Conquent: Without Limits
Conquent: Without Limits
Kristen Fife's Blog

Moving Up In Your Career - Assessing Companies, Improving Your Marketability

2015-10-28 11:57:24

One of the first questions I ask candidates during an initial phone call is “why are you considering new opportunities?” A significant portion of the time the answer is “a lack of growth opportunity at my current employer.”

Usually the two types of companies with the greatest career advancement opportunities are going to be quite large or quite small. If you are looking at making a change with an eye towards advancement opportunities, it is worth considering both of those options. It is relatively easy to learn if a large company promotes from within. Take a look on Glassdoor.com for reviews from current and former employees. It is also helpful to read news articles and press releases that reflect on corporate culture (remember the recent NY Times article about Amazon.com). If you do get hired at a large company, take time to look at the different departments and career paths that might be of interest to you, then seek out someone you admire and ask them if they are willing to be a mentor. If they say yes, make sure you have a good idea of what your own career goals are and ask them if they can help you learn what steps you need to take to prepare yourself to move into that sort of role, including internal contacts, projects that might be valuable to be part of (ie an assessment committee for workplace safety, a grant review committee if at a large company with a Foundation, or maybe putting together an after-work soccer team). Make the acquaintance of people that may have valuable contacts in departments/roles such as marketing, HR/recruiting, sales, helpdesk, and administrative assistants. Large companies offer valuable networking potential as well as role models and mentors.

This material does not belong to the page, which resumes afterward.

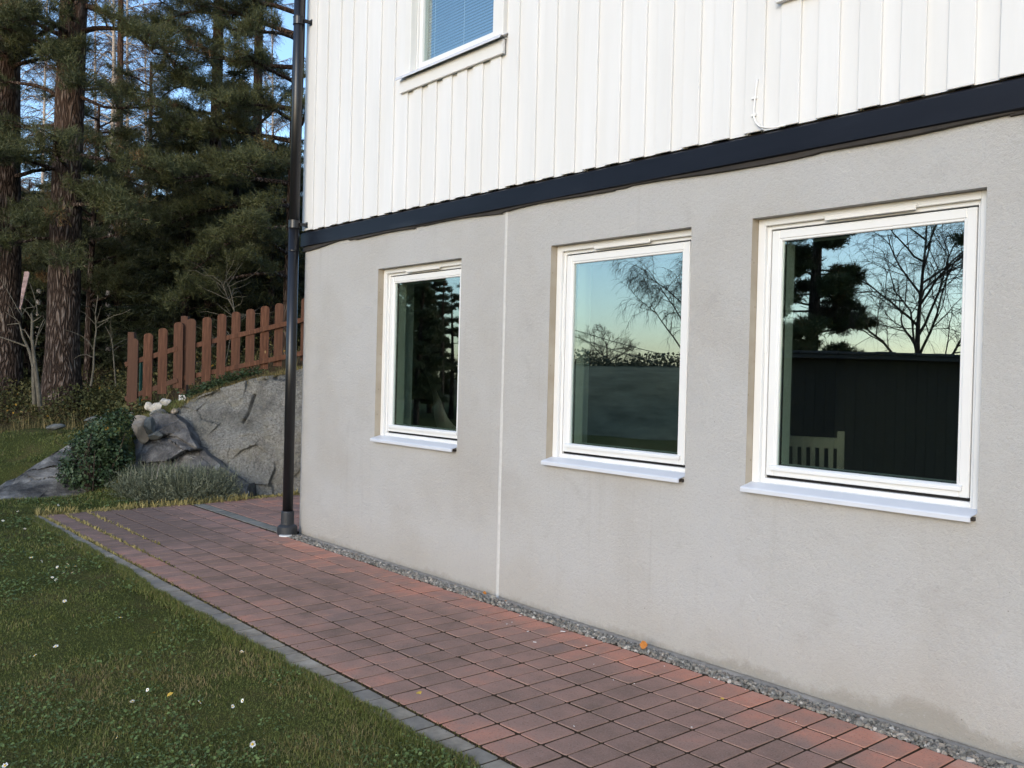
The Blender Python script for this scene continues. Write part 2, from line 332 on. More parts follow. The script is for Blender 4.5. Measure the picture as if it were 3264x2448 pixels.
def bark(name, cols, up=None):
    n = NT(name); co = n.coord((1, 1, 0.20))
    v = n.node('ShaderNodeTexVoronoi', feature='DISTANCE_TO_EDGE'); ns = n.node('ShaderNodeTexNoise'); n.put(ns.inputs['Vector'], co); ns.inputs['Scale'].default_value = 9
    ad = n.node('ShaderNodeMix', data_type='VECTOR'); ad.inputs[0].default_value = 0.16; n.put(ad.inputs[4], co); n.put(ad.inputs[5], ns.outputs['Color']); n.put(v.inputs['Vector'], ad.outputs[1]); v.inputs['Scale'].default_value = 21
    e = n.rng(v.outputs['Distance'], 0.01, 0.30)
    c = n.ramp(n.math('MULTIPLY', e, n.rng(n.noise(co, 26, 5, 0.7), 0.25, 0.7, 0.45, 1.1)), [(0.0, cols[0]), (0.35, cols[1]), (0.75, cols[2]), (1.0, cols[3])])
    if up: c = n.mix(n.rng(n.sep(n.coord())[2], 4.0, 8.0, 0, 0.8), c, up)
    n.bump(n.math('ADD', e, n.math('MULTIPLY', n.noise(co, 60, 3), 0.3)), 1.0, 0.035); return n.done(c, 0.95, 0.1)
PBARK = bark('pine_bark', [(0.032, 0.022, 0.016), (0.085, 0.058, 0.045), (0.155, 0.115, 0.092), (0.27, 0.22, 0.18)], (0.105, 0.058, 0.036))
SBARK = bark('spruce_bark', [(0.018, 0.014, 0.012), (0.045, 0.034, 0.028), (0.085, 0.066, 0.055), (0.13, 0.11, 0.095)])
n = NT('birch_bark'); co = n.coord((1, 1, 2.2)); c = n.ramp(n.noise(co, 7, 5, 0.7), [(0.36, (0.05, 0.04, 0.035)), (0.46, (0.42, 0.34, 0.27)), (0.7, (0.60, 0.50, 0.41))]); BBARK = n.done(c, 0.8, 0.2)
n = NT('twig_bark'); c = n.ramp(n.noise(n.coord(), 12, 4), [(0.3, (0.055, 0.036, 0.028)), (0.7, (0.11, 0.078, 0.062))]); TWIG = n.done(c, 0.9, 0.1)
n = NT('pale_sapling_bark'); c = n.ramp(n.noise(n.coord((1, 1, 0.4)), 22, 5, 0.7), [(0.3, (0.075, 0.062, 0.045)), (0.55, (0.155, 0.135, 0.10)), (0.75, (0.25, 0.22, 0.165))]); PALEB = n.done(c, 0.9, 0.1)
NEEDLE = leafy('pine_needles', [(0.0, (0.036, 0.036, 0.015)), (0.4, (0.066, 0.072, 0.026)), (0.75, (0.112, 0.118, 0.045)), (0.95, (0.16, 0.135, 0.058)), (1.0, (0.20, 0.10, 0.04))], 0.5)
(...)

Smaller companies may be a bit more difficult to suss out, but here is where LinkedIn can be a valuable tool. Research current employees of a company and see if they have held multiple positions with increasingly more responsible titles. For example, they started right out of school with an accounting degree in Accounts Receivable, then moved into a Staff Accounting role, then into a Sr. Accounting or Accounting Manager position. If someone’s titles are increasing every 18-24 months, it is a good indicator that the company moves people up in a timely manner.

Another advantage with smaller companies is the fact that you will probably be wearing more than one “hat”, which increases your learning potential and opportunities to shine. You may learn valuable new skills that complement existing training and experience to increase your marketability.

Stretch assignments are a great way to try new opportunities with you current employer. Talk to your manager about adding some duties to your regular workload. For example, if you are the company receptionist, ask if you can help the HR or recruiting department schedule training or interviews, or work with some of the Executive Assistants on travel arrangements. If you can consistently balance your regular workload with extra projects for a few months, that is a signal that you are ready to move on in your career. Some companies do have formal stretch programs or career “rotations” where you can formally spend time in a new role exploring options. Check with your HR department to see if these exist.

One valuable way of increasing your marketability while you are at a potential standstill in your current company is to volunteer for a professional organization that can help you learn valuable skills and make industry connections. An example would be a friend that had a career in legal operations for over ten years, but who volunteered for a local music non-profit for three years as the Executive Director as well as managed an indie band part-time. After moving to NYC, she was looking for a new job but was trying to figure out how to include both aspects of her career interests to increase her marketability; my advice was to use two distinct resumes, one for each separate career track. She did that and ended up in a legal operations role and volunteering for a social justice non-profit that she is hoping to turn into a full time job eventually.

One of the largest ways to find opportunities is Volunteer Match, which is a national organization. Idealist has both volunteer opportunities and a job board. (Remember to focus your search on *professional* skills building opportunities for the immediate short term, versus feel-good championing causes that appeal to you long-term.) Volunteering has three advantages: you can gain marketable skills, make valuable contacts, and provide yourself with legitimate resume content to help steer your career in the direction you are hoping to go.